Herr Präsident! Meine Damen und Herren! Dies ist erstens vor allem ein Haushaltsentwurf der Angst vor dem eigenen Volk. Mit dem nämlich möchte Herr McAllister in dem Jahr, in dem ein neues Parlament gewählt wird, über eines auf keinen Fall sprechen, nämlich über die Verteilung der finanziellen Mittel des Landes. Diese Mittelverteilung aber ist das wichtigste Recht dieses Parlaments, und ausgerechnet das möchten die Schwarzen aus der demokratischen Willensbildung unseres Volkes heraushalten. Das gibt einen tiefen Einblick in die schwarze Seele dieser Patentdemokraten.

(Beifall bei der LINKEN)

Damit ist das zweitens ein Haushalt der Missachtung des Parlaments. Artikel 7 unserer Verfassung - er stellt ein „insbesondere“ voran, Herr Jurist McAllister - besagt, dass es eines der hervorragendsten Rechte dieses Parlaments, und zwar jährlich, ist, die Haushalte zu beschließen. Natürlich ist das als ein jährliches Haushaltsrecht gedacht. Sie aber möchten dieses jährliche Haushaltsrecht jetzt zu einem Gelegenheitsrecht machen. Sie beginnen mit Zweijahresplänen. Man weiß angesichts der wunderlichen Wendungen von Frau Merkel ja nicht mehr, ob Sie irgendwann nicht bei Fünfjahresplänen landen, Herr Möllring.

(Zuruf von der CDU: Die hatten Sie doch damals!)
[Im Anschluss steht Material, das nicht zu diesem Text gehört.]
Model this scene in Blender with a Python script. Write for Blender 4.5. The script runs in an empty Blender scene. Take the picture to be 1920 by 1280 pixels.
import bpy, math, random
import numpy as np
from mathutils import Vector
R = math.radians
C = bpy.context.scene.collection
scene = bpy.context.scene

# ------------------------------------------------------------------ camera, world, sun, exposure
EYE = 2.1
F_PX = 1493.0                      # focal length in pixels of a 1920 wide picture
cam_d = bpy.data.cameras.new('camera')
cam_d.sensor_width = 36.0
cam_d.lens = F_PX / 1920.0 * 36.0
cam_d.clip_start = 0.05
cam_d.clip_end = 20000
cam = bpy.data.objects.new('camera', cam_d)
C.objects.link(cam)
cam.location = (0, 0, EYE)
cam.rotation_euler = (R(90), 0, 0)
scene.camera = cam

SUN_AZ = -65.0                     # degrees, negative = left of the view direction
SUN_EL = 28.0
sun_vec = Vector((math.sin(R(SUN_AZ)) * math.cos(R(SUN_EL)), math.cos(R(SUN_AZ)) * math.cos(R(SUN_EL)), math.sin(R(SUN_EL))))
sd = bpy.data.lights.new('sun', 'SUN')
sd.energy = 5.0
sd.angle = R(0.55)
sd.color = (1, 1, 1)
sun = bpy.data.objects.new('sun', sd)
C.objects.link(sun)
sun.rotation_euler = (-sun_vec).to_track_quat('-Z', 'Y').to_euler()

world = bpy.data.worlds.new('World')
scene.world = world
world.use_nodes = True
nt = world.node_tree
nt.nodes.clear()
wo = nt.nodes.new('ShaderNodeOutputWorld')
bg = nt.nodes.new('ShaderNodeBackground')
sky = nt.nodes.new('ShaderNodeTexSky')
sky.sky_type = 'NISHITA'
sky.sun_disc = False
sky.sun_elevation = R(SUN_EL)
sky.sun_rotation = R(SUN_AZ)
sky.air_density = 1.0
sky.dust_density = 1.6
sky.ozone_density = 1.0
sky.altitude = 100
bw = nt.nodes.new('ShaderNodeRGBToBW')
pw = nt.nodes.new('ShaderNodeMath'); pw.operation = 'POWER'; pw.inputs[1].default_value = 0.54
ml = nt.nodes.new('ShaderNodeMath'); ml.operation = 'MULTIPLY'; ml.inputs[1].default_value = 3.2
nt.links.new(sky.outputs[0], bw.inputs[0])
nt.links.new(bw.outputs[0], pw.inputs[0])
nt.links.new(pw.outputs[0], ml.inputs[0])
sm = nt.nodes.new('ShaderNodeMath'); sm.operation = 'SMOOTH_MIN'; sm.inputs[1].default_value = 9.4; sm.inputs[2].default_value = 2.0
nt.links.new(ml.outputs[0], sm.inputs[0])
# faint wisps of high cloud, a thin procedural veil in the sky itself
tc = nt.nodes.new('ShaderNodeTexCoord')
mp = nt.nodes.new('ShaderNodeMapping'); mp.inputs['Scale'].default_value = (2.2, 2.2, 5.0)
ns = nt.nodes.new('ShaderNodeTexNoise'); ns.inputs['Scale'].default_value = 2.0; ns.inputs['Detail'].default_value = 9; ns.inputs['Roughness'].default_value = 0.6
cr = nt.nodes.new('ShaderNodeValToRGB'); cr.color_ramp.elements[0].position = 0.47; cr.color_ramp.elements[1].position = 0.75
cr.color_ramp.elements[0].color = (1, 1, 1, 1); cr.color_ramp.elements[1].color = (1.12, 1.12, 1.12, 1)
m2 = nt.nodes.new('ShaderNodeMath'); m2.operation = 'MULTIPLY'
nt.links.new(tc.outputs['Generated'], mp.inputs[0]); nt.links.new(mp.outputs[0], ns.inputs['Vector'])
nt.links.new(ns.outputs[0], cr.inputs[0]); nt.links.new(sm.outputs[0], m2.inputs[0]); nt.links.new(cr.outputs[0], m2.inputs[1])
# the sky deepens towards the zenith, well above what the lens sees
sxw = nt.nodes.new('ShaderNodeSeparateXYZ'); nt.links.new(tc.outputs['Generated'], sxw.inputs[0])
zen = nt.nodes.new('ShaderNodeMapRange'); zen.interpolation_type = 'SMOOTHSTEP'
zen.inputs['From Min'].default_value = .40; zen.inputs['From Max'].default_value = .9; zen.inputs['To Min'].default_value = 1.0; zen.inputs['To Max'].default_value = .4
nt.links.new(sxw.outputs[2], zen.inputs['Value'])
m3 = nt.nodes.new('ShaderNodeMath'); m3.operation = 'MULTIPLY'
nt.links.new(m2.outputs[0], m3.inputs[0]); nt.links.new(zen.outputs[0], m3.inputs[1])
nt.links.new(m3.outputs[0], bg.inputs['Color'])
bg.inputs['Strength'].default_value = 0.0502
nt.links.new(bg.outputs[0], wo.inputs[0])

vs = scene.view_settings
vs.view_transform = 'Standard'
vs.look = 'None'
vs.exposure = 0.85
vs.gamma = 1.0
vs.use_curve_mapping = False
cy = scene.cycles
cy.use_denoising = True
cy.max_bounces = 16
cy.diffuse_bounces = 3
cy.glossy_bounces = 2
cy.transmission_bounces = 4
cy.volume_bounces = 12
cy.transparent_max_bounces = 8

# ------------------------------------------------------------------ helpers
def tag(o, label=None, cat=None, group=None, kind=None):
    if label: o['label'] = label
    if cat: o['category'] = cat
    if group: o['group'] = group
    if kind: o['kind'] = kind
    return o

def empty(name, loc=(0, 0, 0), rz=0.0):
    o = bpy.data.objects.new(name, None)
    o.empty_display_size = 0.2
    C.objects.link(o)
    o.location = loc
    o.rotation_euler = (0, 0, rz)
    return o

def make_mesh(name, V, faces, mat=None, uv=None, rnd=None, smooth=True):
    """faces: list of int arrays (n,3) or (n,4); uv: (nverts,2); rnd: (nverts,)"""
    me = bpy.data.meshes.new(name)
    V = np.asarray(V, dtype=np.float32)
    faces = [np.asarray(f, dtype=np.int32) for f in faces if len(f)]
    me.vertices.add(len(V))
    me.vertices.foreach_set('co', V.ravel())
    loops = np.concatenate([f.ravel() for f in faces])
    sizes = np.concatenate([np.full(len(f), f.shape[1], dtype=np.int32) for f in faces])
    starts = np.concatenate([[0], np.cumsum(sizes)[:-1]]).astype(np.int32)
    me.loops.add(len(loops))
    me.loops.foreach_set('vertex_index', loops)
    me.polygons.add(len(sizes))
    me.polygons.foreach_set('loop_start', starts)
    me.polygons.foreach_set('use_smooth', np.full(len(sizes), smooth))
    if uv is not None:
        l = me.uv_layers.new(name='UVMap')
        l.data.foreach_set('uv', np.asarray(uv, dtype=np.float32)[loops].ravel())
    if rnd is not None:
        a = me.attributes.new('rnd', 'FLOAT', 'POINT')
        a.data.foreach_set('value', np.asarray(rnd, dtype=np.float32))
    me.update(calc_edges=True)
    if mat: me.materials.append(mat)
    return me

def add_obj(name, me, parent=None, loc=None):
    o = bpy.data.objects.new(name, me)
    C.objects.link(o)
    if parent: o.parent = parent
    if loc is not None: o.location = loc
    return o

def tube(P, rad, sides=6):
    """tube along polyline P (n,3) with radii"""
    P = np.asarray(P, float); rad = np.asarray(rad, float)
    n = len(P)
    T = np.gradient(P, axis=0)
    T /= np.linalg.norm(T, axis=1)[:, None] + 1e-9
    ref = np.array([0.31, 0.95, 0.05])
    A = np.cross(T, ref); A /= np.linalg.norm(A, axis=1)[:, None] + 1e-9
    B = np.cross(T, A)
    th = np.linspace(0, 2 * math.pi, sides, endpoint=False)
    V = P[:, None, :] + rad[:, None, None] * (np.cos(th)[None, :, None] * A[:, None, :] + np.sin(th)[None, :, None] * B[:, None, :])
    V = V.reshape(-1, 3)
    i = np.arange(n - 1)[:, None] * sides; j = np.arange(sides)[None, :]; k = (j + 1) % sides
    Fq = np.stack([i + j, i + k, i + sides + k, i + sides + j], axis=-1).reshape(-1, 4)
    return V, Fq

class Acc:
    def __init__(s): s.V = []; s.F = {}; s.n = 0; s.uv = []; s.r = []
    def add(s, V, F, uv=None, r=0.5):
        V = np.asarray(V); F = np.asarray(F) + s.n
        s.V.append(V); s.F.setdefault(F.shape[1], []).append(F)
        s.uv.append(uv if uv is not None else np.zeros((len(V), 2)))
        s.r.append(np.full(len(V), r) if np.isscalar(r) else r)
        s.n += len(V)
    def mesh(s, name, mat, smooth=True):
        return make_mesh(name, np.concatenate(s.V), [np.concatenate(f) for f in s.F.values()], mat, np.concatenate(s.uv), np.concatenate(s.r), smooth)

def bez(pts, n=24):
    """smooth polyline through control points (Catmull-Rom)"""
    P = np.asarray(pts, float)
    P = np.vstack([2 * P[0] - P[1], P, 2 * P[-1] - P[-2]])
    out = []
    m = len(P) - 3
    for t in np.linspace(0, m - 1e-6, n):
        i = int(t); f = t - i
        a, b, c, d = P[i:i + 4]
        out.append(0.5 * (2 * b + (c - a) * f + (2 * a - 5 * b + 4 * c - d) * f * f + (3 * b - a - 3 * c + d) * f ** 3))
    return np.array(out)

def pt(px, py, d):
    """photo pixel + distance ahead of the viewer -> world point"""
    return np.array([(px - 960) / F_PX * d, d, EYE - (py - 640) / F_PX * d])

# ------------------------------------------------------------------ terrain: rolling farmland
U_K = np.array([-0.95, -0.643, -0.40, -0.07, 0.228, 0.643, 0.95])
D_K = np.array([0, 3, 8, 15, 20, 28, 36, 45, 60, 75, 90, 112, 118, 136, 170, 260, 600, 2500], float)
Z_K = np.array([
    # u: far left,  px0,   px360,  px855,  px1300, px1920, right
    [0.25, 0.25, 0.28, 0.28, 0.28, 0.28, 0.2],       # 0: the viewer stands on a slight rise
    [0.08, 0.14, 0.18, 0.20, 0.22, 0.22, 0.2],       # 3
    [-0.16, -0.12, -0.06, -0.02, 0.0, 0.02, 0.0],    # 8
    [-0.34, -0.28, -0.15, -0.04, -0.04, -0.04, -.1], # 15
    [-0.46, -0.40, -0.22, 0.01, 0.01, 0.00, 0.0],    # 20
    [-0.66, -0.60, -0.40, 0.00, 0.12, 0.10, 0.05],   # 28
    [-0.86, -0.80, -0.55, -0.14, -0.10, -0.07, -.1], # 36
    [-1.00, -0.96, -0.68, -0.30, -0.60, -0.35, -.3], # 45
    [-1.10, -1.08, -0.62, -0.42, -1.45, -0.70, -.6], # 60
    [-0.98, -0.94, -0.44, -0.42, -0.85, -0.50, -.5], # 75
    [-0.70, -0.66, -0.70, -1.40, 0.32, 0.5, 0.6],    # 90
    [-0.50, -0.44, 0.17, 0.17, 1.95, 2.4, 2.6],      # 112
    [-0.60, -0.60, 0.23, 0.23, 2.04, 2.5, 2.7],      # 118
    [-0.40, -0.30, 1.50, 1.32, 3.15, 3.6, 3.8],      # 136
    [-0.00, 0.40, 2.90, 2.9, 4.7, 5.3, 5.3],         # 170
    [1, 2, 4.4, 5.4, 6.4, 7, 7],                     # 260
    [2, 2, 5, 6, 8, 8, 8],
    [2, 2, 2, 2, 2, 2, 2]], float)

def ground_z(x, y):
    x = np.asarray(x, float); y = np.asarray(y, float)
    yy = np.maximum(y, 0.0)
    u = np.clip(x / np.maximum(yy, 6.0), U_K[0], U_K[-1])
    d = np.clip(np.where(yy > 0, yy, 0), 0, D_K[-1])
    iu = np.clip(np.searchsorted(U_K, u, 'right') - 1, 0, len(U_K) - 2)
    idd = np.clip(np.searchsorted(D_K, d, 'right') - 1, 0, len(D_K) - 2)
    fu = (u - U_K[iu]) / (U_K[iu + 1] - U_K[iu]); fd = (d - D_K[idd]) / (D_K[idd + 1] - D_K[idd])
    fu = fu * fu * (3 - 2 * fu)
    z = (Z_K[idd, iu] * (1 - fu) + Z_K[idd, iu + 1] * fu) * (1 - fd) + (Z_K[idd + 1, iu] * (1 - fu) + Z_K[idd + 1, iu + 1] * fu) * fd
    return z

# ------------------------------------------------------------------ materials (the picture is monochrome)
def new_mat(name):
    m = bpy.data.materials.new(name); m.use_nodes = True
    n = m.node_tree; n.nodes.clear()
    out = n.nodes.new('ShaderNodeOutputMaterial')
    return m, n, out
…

Ob Artikel 7 oder 71 - mit der Verfassung sind Sie eh auf Kriegsfuß. Ihr erster Entwurf - das ist durch Ihre Taten inzwischen quasi amtlich besiegelt - war ein Verstoßversuch gegen Artikel 71. Nun ist Herr Möllring als unser Oberfinanzminister ja ein Mann des flotten Wortes nach dem Motto: Legal, illegal, ganz egal. 71 ist ja eh nur ein Fetzen Papier. - Das

war doch der Kern Ihres Petitums für diesen Verfassungsverstoß. Aber Herr McAllister - das muss man ihm zugestehen - hatte immerhin so viel Angst vor dem eigenen Volk, dass er hier noch einmal die Notbremse gezogen und eine Kehrtwende um 180 Grad eingeleitet hat.

Das Ergebnis ist - das hat Herr Möllring in seiner ihm eigenen flapsigen Art schon gesagt -, dass dieses schöne Papier, die Mipla, jetzt regierungsamtlich empfohlen wird zur Abstützung wackliger Tische oder Stühle, als so eine Art Möbelergänzungsmaterial für FDP-Minister.

(Beifall bei der LINKEN)

Drittens ist das ein Haushalt des naiven Glaubens an herbeifantasierte Selbstheilungskräfte des Kapitalismus.

(Zurufe von der CDU)

Dabei hat man natürlich gesehen: Herr Dürr ist hinsichtlich der Selbstheilungskräfte nicht mehr ganz so optimistisch wie Herr Thümler. Ganz schussfest ist die FDP zum Glück nicht mehr. Herr Thümler hat es ja immer ganz ausführlich gesagt.

Dieser Glaube an die Selbstheilungskräfte fußt auf den sehr optimistischen Annahmen der Steuerschätzungen vom Mai. Die wiederum fußen auf dem Mantra der Wirtschaftsminister Brüderle und Rösler vom XXL-Aufschwung, der jetzt da sei und uns nie wieder verlassen werde. Das ist ja der Kern dieses herbeifantasierten Optimismus. Das aber wird sich als Illusion herausstellen. Herr Thümler, Sie können Ihren Kopf so tief in den Sand stecken, wie Sie wollen. Diese Krise ist eben nicht weg. Sie hat nur ihre Kleidung gewechselt.

Herr Thümler, was mich an Ihrer Rede am meisten beeindruckt hat, ist, dass Sie von Zeitungen umliegender Länder gesprochen und gesagt haben, diese Zeitungen würden jetzt vom German Jobwunder erzählen. Ich kenne weder polnische noch niederländische, noch französische oder dänische Zeitungen, die dies tun. Dies sind die umliegenden Länder. Ich weiß nicht, welche Zeitungen Sie da in Polen gefunden haben.

(Zuruf von Björn Thümler [CDU])

Der Kern dieser Krise aber ist - und deshalb kommt die in neuem Gewande zurück -: Es hat eine massive Umverteilung von unten nach oben gegeben.

Herr Schostok, ich fand, Ihre Rede war die beste Rede, die ich von Ihnen in der letzten Zeit gehört habe. Ich fand sie ziemlich großartig.

(Zurufe)

- Ja, die war wirklich gut. Ich muss jetzt wirklich einmal von Kollege zu Kollege sagen: Ich bin völlig neidlos davon begeistert, dass Sie bewiesen haben, dass Herr Möllring kein Realist, sondern ein Linealist ist. Das war wirklich große Klasse.

(Beifall bei der LINKEN)

Trotzdem kann man Ihnen aber nicht ersparen, zu sagen: An dieser Umverteilungspolitik haben SPD, auch Grüne, FDP und die CDU sowieso gemeinsam gewerkelt. Das ist die historische Wahrheit. Und deshalb, Frau Modder, ist es übrigens auch so, dass die Linke unentbehrlich ist, um darauf aufzupassen, dass Ihnen das nicht wieder passiert, egal, ob in der Regierung oder in der Opposition. Sie ist in diesem Landtag deshalb unentbehrlich.